Search the material below for the word "Write" and copy every line in which it occurs.

--- begin Given data ---

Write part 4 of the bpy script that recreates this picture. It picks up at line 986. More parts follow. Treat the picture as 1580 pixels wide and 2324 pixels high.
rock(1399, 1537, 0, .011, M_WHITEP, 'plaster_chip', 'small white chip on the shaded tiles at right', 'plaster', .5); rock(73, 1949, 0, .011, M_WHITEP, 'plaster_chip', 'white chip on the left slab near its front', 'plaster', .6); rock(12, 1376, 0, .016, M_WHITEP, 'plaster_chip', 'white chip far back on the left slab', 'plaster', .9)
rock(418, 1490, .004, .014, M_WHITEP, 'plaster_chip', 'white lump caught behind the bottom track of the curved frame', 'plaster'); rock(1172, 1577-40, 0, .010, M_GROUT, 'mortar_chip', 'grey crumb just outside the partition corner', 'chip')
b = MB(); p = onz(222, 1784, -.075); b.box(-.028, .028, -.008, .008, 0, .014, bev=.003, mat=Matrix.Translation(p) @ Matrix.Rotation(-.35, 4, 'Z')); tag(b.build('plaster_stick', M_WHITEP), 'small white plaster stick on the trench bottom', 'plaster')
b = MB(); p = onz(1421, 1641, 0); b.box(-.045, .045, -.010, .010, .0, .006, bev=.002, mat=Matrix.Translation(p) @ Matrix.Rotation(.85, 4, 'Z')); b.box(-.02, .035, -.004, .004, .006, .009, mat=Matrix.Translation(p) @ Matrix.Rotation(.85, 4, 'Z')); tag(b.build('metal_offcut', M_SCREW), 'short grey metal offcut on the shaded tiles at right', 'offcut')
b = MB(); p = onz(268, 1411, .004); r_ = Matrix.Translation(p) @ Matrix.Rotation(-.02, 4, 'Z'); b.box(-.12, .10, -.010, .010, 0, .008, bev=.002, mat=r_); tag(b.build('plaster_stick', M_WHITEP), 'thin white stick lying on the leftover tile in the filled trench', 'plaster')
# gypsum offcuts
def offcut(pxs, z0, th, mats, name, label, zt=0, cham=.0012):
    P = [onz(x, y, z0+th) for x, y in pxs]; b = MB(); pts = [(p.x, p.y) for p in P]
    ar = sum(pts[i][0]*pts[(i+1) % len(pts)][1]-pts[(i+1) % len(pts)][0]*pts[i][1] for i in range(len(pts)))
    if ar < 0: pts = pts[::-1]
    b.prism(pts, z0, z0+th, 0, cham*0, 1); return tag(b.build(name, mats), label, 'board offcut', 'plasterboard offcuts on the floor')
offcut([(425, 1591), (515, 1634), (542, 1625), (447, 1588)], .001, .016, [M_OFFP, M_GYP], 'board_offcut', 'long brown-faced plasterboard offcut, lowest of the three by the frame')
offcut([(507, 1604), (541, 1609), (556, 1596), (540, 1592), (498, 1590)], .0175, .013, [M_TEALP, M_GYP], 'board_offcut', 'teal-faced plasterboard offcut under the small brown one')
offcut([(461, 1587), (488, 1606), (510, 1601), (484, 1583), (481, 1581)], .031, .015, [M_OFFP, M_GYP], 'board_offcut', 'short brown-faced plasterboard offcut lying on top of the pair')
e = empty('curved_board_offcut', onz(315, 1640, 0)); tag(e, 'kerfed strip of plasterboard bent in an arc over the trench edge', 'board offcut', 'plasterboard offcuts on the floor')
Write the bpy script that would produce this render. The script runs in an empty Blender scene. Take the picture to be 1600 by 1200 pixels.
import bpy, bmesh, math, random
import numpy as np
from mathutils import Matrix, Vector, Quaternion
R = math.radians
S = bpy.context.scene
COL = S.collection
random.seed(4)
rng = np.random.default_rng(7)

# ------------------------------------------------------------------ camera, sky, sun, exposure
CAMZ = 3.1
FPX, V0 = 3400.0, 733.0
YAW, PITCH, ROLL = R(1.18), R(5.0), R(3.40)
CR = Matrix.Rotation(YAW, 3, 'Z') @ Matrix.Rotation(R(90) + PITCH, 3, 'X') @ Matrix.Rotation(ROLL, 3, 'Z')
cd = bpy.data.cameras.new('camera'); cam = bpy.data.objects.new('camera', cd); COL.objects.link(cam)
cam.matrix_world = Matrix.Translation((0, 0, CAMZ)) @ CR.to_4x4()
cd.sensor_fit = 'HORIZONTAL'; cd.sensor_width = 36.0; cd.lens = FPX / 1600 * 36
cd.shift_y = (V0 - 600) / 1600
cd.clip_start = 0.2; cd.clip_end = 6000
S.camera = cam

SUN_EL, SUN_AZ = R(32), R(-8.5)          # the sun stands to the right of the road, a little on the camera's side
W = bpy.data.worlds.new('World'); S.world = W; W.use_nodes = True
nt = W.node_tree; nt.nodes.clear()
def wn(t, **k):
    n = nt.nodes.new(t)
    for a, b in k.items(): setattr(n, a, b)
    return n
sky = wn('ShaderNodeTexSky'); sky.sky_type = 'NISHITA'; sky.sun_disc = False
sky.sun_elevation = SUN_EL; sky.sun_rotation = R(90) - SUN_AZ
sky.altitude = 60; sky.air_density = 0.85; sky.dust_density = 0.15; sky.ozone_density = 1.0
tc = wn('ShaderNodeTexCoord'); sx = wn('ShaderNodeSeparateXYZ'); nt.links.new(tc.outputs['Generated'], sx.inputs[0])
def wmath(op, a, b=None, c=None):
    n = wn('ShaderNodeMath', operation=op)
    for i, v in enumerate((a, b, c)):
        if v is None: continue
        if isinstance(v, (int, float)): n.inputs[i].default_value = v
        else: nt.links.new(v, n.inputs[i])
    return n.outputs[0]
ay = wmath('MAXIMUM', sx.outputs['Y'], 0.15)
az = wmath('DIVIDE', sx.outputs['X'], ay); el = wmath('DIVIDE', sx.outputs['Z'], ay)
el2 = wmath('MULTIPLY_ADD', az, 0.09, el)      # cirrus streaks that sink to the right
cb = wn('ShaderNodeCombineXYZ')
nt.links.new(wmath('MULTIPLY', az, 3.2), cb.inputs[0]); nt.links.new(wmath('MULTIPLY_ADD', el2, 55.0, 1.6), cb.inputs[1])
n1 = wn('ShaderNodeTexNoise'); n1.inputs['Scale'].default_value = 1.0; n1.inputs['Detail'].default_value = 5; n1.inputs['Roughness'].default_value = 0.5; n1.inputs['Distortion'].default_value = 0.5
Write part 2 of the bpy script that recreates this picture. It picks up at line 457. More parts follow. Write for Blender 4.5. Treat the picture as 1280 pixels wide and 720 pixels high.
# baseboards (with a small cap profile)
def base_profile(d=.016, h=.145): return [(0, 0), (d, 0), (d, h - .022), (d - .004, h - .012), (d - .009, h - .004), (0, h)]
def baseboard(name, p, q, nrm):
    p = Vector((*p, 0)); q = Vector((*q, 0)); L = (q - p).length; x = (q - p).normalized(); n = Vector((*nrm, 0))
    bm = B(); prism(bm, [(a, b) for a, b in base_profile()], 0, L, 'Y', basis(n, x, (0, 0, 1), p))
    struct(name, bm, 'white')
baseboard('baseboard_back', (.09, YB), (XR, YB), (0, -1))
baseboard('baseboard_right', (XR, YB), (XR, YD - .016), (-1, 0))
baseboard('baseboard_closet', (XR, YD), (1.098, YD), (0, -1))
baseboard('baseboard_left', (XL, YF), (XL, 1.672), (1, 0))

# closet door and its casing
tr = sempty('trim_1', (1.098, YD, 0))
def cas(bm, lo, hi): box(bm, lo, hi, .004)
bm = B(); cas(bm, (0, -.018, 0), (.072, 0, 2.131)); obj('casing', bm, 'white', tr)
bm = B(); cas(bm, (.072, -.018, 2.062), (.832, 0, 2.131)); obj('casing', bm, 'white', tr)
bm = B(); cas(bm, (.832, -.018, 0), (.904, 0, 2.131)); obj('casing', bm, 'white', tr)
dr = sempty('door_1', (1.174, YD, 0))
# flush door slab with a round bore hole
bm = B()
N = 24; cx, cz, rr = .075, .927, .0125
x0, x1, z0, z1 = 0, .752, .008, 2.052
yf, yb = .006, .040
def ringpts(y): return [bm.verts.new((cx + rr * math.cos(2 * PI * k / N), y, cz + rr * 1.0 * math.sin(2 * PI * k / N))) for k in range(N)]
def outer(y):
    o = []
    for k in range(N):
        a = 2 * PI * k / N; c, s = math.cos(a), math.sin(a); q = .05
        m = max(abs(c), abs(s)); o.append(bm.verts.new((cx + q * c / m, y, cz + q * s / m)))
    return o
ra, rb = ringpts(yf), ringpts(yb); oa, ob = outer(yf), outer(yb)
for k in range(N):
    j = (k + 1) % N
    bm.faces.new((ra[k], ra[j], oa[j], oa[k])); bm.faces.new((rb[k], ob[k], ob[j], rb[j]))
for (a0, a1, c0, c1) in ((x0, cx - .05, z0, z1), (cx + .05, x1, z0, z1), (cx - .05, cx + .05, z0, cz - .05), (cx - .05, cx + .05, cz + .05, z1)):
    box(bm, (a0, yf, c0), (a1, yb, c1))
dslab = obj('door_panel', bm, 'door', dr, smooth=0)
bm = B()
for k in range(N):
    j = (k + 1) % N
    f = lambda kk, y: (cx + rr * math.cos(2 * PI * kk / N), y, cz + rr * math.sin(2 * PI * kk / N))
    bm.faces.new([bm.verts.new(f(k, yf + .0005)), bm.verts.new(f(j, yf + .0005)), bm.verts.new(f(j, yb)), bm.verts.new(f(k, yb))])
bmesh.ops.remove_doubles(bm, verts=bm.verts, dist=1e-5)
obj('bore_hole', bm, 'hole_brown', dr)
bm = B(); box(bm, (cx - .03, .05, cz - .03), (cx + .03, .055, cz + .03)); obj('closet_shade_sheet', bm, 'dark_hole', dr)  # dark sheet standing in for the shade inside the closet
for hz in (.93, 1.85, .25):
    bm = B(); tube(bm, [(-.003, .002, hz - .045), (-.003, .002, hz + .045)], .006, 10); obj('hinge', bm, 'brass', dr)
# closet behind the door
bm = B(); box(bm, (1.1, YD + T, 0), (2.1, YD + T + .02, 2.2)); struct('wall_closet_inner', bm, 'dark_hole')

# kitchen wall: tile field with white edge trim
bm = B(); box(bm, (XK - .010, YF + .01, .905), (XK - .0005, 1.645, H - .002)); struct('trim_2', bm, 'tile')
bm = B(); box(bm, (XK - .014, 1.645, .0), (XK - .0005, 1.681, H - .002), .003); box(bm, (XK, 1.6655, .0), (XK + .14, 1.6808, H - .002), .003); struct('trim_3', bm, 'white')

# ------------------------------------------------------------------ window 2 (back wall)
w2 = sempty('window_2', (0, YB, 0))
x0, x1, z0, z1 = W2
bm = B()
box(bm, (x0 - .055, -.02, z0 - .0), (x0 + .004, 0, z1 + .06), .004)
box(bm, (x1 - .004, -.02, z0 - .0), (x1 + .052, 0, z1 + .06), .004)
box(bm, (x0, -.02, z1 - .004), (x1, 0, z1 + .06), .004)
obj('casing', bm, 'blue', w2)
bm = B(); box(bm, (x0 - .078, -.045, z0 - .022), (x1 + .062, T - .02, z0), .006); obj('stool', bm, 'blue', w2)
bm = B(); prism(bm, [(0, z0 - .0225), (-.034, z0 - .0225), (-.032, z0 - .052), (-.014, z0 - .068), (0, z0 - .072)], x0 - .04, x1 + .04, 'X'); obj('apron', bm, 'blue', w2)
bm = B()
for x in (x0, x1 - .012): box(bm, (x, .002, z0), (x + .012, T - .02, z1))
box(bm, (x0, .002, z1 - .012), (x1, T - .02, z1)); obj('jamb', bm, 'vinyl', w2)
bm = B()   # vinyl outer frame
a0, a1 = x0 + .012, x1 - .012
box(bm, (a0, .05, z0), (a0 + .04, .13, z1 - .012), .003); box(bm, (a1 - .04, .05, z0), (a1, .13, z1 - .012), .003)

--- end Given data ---

§ **Exercise result**
Write part 4 of the bpy script that recreates this picture. It picks up at line 986. More parts follow. Treat the picture as 1580 pixels wide and 2324 pixels high.
Write the bpy script that would produce this render. The script runs in an empty Blender scene. Take the picture to be 1600 by 1200 pixels.
Write part 2 of the bpy script that recreates this picture. It picks up at line 457. More parts follow. Write for Blender 4.5. Treat the picture as 1280 pixels wide and 720 pixels high.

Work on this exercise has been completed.